How Interactive Brokers Protects Its Customers' Assets


  • First, for cash in your IB account, IB is subject to strict "reserve" and "segregation"
    requirements imposed by the Securities and Exchange Commission ("SEC") and the Commodity
    Futures Trading Commission ("CFTC"), under which cash in IB customer accounts is kept in
    segregated accounts that are separate from the proprietary assets of IB. IB is required to
    perform daily (CFTC) and weekly (SEC) calculations to ensure that the proper amount of
    customer funds is set aside in these separate accounts.
  • As of mid-2009, IB customer cash is held to a large extent in deposits with multiple large banks,
    U.S. Treasury bills, FDIC-backed corporate bonds and federally-approved AAA rated money
    market funds (less than 2% of customer assets) -- all subject to continual review by IB's senior
    management.
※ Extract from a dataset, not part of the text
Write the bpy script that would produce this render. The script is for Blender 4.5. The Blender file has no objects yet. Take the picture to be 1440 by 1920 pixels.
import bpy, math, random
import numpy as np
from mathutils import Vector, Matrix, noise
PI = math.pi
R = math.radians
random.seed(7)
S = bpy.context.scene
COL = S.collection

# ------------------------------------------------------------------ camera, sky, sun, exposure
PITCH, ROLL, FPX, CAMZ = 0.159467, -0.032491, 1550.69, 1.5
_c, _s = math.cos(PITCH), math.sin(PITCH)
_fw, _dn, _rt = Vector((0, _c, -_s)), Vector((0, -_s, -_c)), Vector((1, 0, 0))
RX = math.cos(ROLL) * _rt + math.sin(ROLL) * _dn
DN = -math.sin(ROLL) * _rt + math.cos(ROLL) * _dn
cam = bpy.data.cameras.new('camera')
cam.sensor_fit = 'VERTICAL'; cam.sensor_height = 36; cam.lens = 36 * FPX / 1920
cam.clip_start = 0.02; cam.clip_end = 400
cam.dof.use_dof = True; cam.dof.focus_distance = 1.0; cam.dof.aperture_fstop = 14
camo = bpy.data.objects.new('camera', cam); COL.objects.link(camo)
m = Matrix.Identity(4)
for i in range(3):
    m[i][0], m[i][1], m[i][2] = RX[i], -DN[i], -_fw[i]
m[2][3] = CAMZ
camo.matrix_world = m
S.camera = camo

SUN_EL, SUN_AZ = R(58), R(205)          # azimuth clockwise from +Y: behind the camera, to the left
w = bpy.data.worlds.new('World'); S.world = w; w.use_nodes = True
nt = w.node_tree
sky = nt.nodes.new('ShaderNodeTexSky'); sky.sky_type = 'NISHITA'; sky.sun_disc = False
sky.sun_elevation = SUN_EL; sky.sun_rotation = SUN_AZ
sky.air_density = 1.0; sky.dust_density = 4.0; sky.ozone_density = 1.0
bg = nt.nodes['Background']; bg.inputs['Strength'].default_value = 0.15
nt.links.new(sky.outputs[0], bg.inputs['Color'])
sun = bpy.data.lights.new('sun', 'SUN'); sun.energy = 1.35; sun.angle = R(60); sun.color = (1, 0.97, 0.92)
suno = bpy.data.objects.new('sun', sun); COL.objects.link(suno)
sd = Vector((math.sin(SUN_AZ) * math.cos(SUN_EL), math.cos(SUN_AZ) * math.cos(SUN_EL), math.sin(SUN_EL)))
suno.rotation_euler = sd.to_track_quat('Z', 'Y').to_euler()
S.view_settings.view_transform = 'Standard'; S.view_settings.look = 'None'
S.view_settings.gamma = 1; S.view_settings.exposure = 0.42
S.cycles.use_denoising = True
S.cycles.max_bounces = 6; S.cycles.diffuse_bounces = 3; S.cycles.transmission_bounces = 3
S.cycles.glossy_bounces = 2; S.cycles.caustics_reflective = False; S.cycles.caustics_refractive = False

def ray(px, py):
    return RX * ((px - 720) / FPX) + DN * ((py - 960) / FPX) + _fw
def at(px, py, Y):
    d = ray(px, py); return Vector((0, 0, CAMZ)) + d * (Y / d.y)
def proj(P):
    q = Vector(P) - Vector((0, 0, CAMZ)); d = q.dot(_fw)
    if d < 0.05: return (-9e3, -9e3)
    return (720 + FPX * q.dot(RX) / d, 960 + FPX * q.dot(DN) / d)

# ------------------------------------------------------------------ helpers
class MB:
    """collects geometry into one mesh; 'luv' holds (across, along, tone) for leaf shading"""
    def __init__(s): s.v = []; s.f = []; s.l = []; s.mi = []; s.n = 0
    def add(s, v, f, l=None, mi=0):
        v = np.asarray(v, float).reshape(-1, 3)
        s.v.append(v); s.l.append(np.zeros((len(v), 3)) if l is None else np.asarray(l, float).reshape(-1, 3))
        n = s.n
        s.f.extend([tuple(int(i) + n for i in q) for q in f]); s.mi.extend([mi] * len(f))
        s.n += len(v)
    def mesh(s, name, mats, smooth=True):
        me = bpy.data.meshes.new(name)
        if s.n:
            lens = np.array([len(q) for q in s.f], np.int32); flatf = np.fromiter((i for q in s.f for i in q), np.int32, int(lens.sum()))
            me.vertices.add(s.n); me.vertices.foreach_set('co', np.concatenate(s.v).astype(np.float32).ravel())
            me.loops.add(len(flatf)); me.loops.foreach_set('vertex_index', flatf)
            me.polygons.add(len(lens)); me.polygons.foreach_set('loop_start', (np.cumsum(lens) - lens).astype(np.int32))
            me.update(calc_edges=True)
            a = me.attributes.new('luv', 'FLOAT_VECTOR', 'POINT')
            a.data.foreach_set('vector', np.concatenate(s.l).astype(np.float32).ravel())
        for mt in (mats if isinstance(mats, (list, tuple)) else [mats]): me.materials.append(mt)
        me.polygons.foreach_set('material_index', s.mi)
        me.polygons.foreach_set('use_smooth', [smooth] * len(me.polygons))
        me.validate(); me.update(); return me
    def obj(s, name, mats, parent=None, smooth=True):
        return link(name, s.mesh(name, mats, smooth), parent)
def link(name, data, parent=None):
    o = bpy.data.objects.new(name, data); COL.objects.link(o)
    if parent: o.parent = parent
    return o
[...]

The majority of the bank deposits are held with JP Morgan, Deutsche Bank
    and Bank of America, and to a lesserextent with Citibank, HSBC, Royal Bank of Canada and
    U.S. Bank.
  • 100% of customer stock not held on margin is held in segregated depository accounts at The
    Depository Trust Company in the U.S. or, outside the U.S., in equivalent "good control locations"
    under SEC rules. Again, this stock is separate from the proprietary stock positions of IB or its
    affiliates and cannot be used for any purpose other than for customers, and is not subject to any liens.